The emphasis of their argument is that journals are best understood as a club, which in economic theory “refers to the formation of groups of people who share a common concern, who are willing to pool their common resources and specialisation-skills, and act in concert in pursuit of ‘shared externalities’.” However, in the past members of scholarly clubs have had not had much choice to outsourcing the production of their work, plus the infrastructure of content and prestige metrics to commercial publishers.
But, and this is the bit that surely matters most, clubs in the imminent future will not need for-profit publishers, they will not even need journals. Instead they could, or will, use blockchains to submit, peer-review, publish and assess articles, with every participant in the process, authors, editors, reviewers and authorisers, being rewarded by a token system.
“Such technologies could also be used to authenticate academic works that have been through the process of peer-review and editorial acceptance. If a scholarly work has been assigned the value of ‘accepted’ on the blockchain, then the need for physical or digital journal artefacts diminishes. It is foreseeable that an author could distribute a work through whatever means they feel is appropriate (for instance a university repository) and be assured that it possesses identifiers that prove the knowledge club (journal) has accepted the work. Those same identifiers could be used for searching, effectively bundling club knowledge outputs from across a distributed system.”

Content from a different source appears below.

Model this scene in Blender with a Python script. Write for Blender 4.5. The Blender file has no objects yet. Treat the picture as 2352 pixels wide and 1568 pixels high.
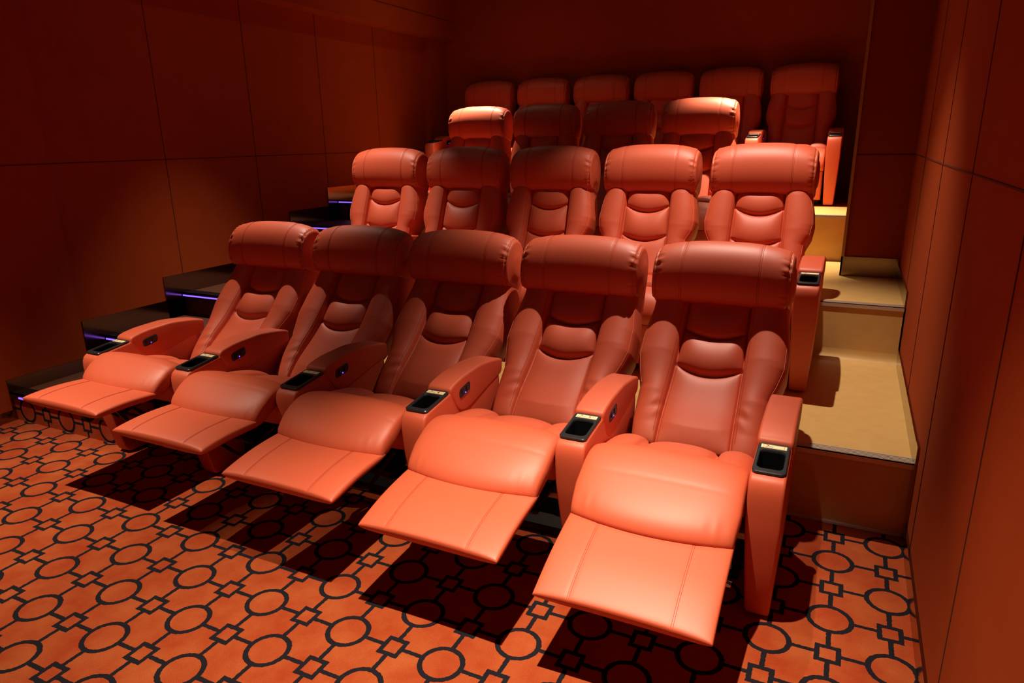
import bpy, bmesh, math, random
from mathutils import Vector, Matrix
import numpy as np

random.seed(3)
U = 0.2                      # one carpet-pattern pitch in metres; all layout numbers below are in pitches
scene = bpy.context.scene
COL = scene.collection

# ------------------------------------------------------------------ camera
yaw, pitch, roll = -0.452, -0.285, -0.017
fw = Vector((math.sin(yaw)*math.cos(pitch), math.cos(yaw)*math.cos(pitch), math.sin(pitch)))
rt = fw.cross(Vector((0, 0, 1))).normalized(); up = rt.cross(fw)
r2 = rt*math.cos(roll)+up*math.sin(roll); u2 = -rt*math.sin(roll)+up*math.cos(roll)
cd = bpy.data.cameras.new('camera'); cam = bpy.data.objects.new('camera', cd); COL.objects.link(cam)
cam.matrix_world = Matrix(((r2.x, u2.x, -fw.x, 7.483*U), (r2.y, u2.y, -fw.y, -8.275*U), (r2.z, u2.z, -fw.z, 8.657*U), (0, 0, 0, 1)))
cd.sensor_width = 36; cd.sensor_fit = 'HORIZONTAL'; cd.lens = 1579.626/2352*36; cd.clip_start = 0.02
scene.camera = cam

# ------------------------------------------------------------------ world, lamps, exposure
w = bpy.data.worlds.new('world'); scene.world = w; w.use_nodes = True
w.node_tree.nodes['Background'].inputs[0].default_value = (1.0, 0.35, 0.15, 1)
w.node_tree.nodes['Background'].inputs[1].default_value = 0.0
vs = scene.view_settings
vs.view_transform = 'Standard'; vs.look = 'None'; vs.gamma = 1; vs.use_curve_mapping = False; vs.exposure = -0.12

WARM = (1.0, 0.80, 0.58)
LZ = 19.6
def spot(x, y, tx, ty, watts, size, blend, rad=0.02, col=WARM):
    d = bpy.data.lights.new('ceiling_spot', 'SPOT'); o = bpy.data.objects.new('ceiling_spot', d); COL.objects.link(o)
    d.energy = watts; d.spot_size = math.radians(size); d.spot_blend = blend; d.shadow_soft_size = rad; d.color = col
    o.location = (x*U, y*U, LZ*U)
    o.rotation_euler = (Vector((tx-x, ty-y, -LZ))).to_track_quat('-Z', 'Y').to_euler()
    return o
def spill(x, y, watts, col=WARM):
    return spot(x, y, x, y, watts, 165, 1.0, 0.03, col)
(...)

“The journal itself,” the authors argue “may not be necessary, reducing or eliminating production costs altogether.”
Not talking about that generation
The New Generation Network of universities is offering a total of ten three year postdocs via the Australia India Institute. But its not the NGN readers with long memories might recall. The New Generation of Network lobby group for Australian universities founded since 1970 folded a decade back. This new generation includes institutions that are ancient. Members are: Deakin U, QUT, UniMelbourne, LaTrobe U and UNSW.